Later, just as evening set in, I walked up the road to see if Pat had finished harvesting the wheat. The light was gentle, the edge of pale grey, and the air as soft as a sigh. The hedgerow enclosing the field was luxuriant, its bracken still bright green, but I could feel in the air the coming chill. In the near-complete silence, I heard the deep lowing of a single beast, cow or bullock, from a nearby pasture.

I entered the field through the gap in the hedge and crossed the uneven muddy ground. The combine’s tracks seen from the distance appeared even and neat, like ridges of corduroy. But seen up close they were choppy, carpeted with chafe, ragged stubble and torn straw fallen every which way. I thought at first the ground was littered with the gold of wasted wheat. But then I picked up fingerfuls of the stuff and could see it was hollow chafe, as weightless as the pale light trickling through the shadows.
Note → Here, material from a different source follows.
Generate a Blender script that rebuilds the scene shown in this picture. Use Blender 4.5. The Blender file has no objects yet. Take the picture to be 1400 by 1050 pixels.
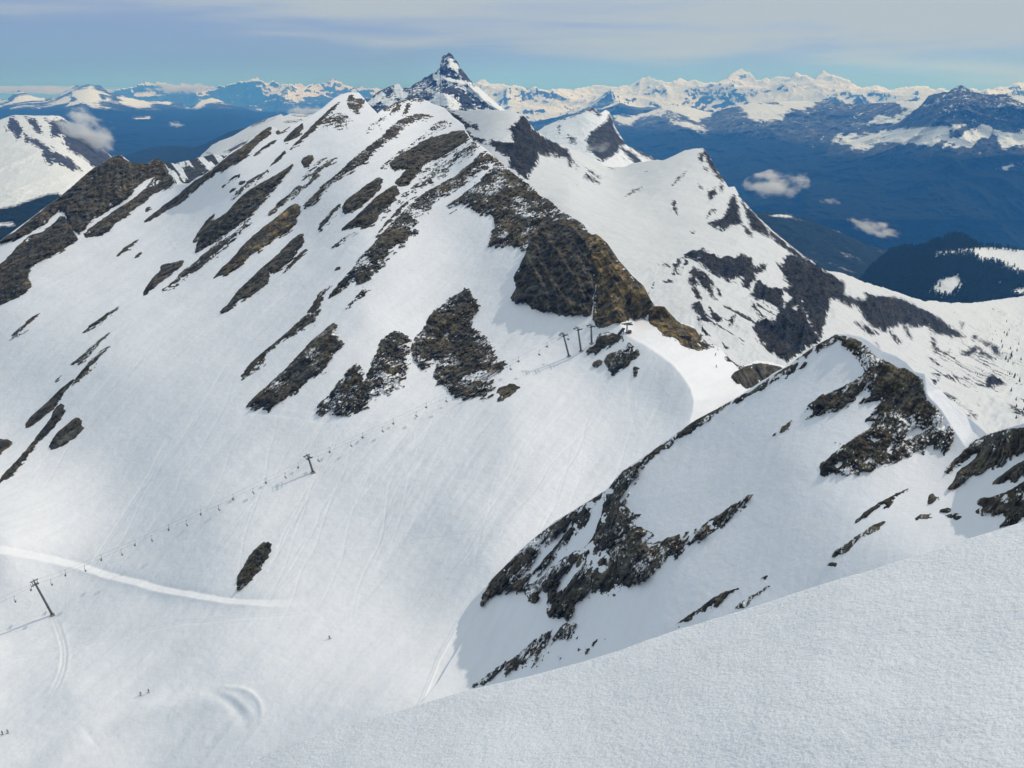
import math, random
import numpy as np
import bpy
R = math.radians
scene = bpy.context.scene

# ------------------------------------------------------------------ camera
FPX = 1345.0                       # focal length for a 1400 px wide frame
PITCH = R(16.0)
cam_data = bpy.data.cameras.new("camera")
cam_data.sensor_fit = 'HORIZONTAL'
cam_data.sensor_width = 36.0
cam_data.lens = 36.0 * FPX / 1400.0
cam_data.clip_start = 0.3
cam_data.clip_end = 200000.0
cam = bpy.data.objects.new("camera", cam_data)
scene.collection.objects.link(cam)
cam.location = (0, 0, 0)
cam.rotation_euler = (R(90) - PITCH, 0, 0)
scene.camera = cam

# ------------------------------------------------------------------ sky and sun
SUN_AZ = R(30.0)      # angle of the sun from +x towards +y
SUN_EL = R(38.0)
SUN_DIR = np.array([math.cos(SUN_EL) * math.cos(SUN_AZ), math.cos(SUN_EL) * math.sin(SUN_AZ), math.sin(SUN_EL)])
world = bpy.data.worlds.new("World")
scene.world = world
world.use_nodes = True
wn, wl = world.node_tree.nodes, world.node_tree.links
wn.clear()
w_out = wn.new('ShaderNodeOutputWorld')
w_bg = wn.new('ShaderNodeBackground'); w_bg.inputs['Strength'].default_value = 0.138
sky = wn.new('ShaderNodeTexSky'); sky.sky_type = 'NISHITA'
sky.sun_disc = False
sky.sun_elevation = SUN_EL
sky.sun_rotation = R(90) - SUN_AZ
sky.altitude = 2400
sky.air_density = 1.2
sky.dust_density = 0.3
sky.ozone_density = 3.0
# thin high cirrus, streaked along the horizon
tc = wn.new('ShaderNodeTexCoord')
mp = wn.new('ShaderNodeMapping'); mp.inputs['Scale'].default_value = (1.6, 1.6, 17.0)
mp.inputs['Rotation'].default_value = (0, R(-4.0), 0)
nz = wn.new('ShaderNodeTexNoise'); nz.inputs['Scale'].default_value = 1.7
nz.inputs['Detail'].default_value = 7; nz.inputs['Roughness'].default_value = 0.52; nz.inputs['Distortion'].default_value = 0.35
sep = wn.new('ShaderNodeSeparateXYZ')
wl.new(tc.outputs['Generated'], mp.inputs['Vector']); wl.new(mp.outputs[0], nz.inputs['Vector'])
wl.new(tc.outputs['Generated'], sep.inputs[0])
# the veil thickens above a line that sinks towards the right
m1 = wn.new('ShaderNodeMath'); m1.operation = 'MULTIPLY_ADD'; m1.inputs[1].default_value = 0.0725; m1.inputs[2].default_value = -0.047
wl.new(sep.outputs['X'], m1.inputs[0])
m2 = wn.new('ShaderNodeMath'); m2.operation = 'ADD'; wl.new(m1.outputs[0], m2.inputs[0]); wl.new(sep.outputs['Z'], m2.inputs[1])
m2b = wn.new('ShaderNodeMath'); m2b.operation = 'MULTIPLY_ADD'; m2b.inputs[1].default_value = 26.0; m2b.inputs[2].default_value = -2.0
wl.new(m2.outputs[0], m2b.inputs[0])
m3 = wn.new('ShaderNodeMath'); m3.operation = 'MULTIPLY_ADD'; m3.inputs[1].default_value = 4.4
wl.new(nz.outputs['Fac'], m3.inputs[0]); wl.new(m2b.outputs[0], m3.inputs[2])
cl = wn.new('ShaderNodeMapRange'); cl.interpolation_type = 'SMOOTHSTEP'
cl.inputs['From Min'].default_value = 0.0; cl.inputs['From Max'].default_value = 1.1
cl.inputs['To Min'].default_value = 0.0; cl.inputs['To Max'].default_value = 0.9
wl.new(m3.outputs[0], cl.inputs['Value'])
mixc = wn.new('ShaderNodeMixRGB'); mixc.inputs['Color2'].default_value = (3.1, 3.65, 4.0, 1)
tint = wn.new('ShaderNodeMixRGB'); tint.blend_type = 'MULTIPLY'; tint.inputs['Fac'].default_value = 1.0
tg = wn.new('ShaderNodeMapRange'); tg.inputs['From Max'].default_value = 0.30; wl.new(sep.outputs['Z'], tg.inputs['Value'])
tcol = wn.new('ShaderNodeMixRGB'); tcol.inputs['Color1'].default_value = (0.10, 0.212, 0.57, 1); tcol.inputs['Color2'].default_value = (1.36, 0.945, 0.88, 1)
wl.new(tg.outputs[0], tcol.inputs['Fac']); wl.new(tcol.outputs[0], tint.inputs['Color2'])
wl.new(sky.outputs[0], tint.inputs['Color1'])
wl.new(tint.outputs[0], mixc.inputs['Color1']); wl.new(cl.outputs[0], mixc.inputs['Fac'])
wl.new(mixc.outputs[0], w_bg.inputs['Color']); wl.new(w_bg.outputs[0], w_out.inputs['Surface'])

sun_data = bpy.data.lights.new("sun", 'SUN'); sun_data.energy = 2.0; sun_data.angle = R(0.5)
sun_data.color = (1.0, 0.94, 0.885)
sun = bpy.data.objects.new("sun", sun_data); scene.collection.objects.link(sun)
sun.rotation_euler = (0, 0, 0)
from mathutils import Vector
sun.rotation_mode = 'QUATERNION'
sun.rotation_quaternion = Vector(tuple(SUN_DIR)).to_track_quat('Z', 'Y')
scene.view_settings.view_transform = 'Standard'
scene.view_settings.look = 'None'
scene.view_settings.exposure = 0.13
scene.view_settings.gamma = 1.0
scene.view_settings.use_curve_mapping = False
scene.cycles.volume_bounces = 5
# ------------------------------------------------------------------ geometry helpers
ST, CT = math.sin(PITCH), math.cos(PITCH)
def ray(u, v):
    """direction through photo pixel (u, v) scaled so that its y component is 1"""
    b = (525.0 - np.asarray(v, float)) / FPX
    x = (np.asarray(u, float) - 700.0) / FPX
    y = CT + b * ST
    return x / y, (-ST + b * CT) / y
def at(u, v, Y):
    a, c = ray(u, v)
    return np.stack(np.broadcast_arrays(a * Y, Y * np.ones_like(a), c * Y), -1)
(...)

Leaving the field I looked back. The fading sun, low and red-orange, lay tangled in the spikes of the tree tops. Dozens of pale-gold straw cylinders, each over a metre in diameter and perhaps two metres long, were all that remained of the harvest. In the days to come, these would be loaded onto a tractor-drawn trailer and stored in sheds for use over the winter. For now, though, they were scattered across the field, washed pale pink and burnished gold by the sun’s last rays, like so many spools tossed aside by an outsized toddler. For the moment, they looked magical.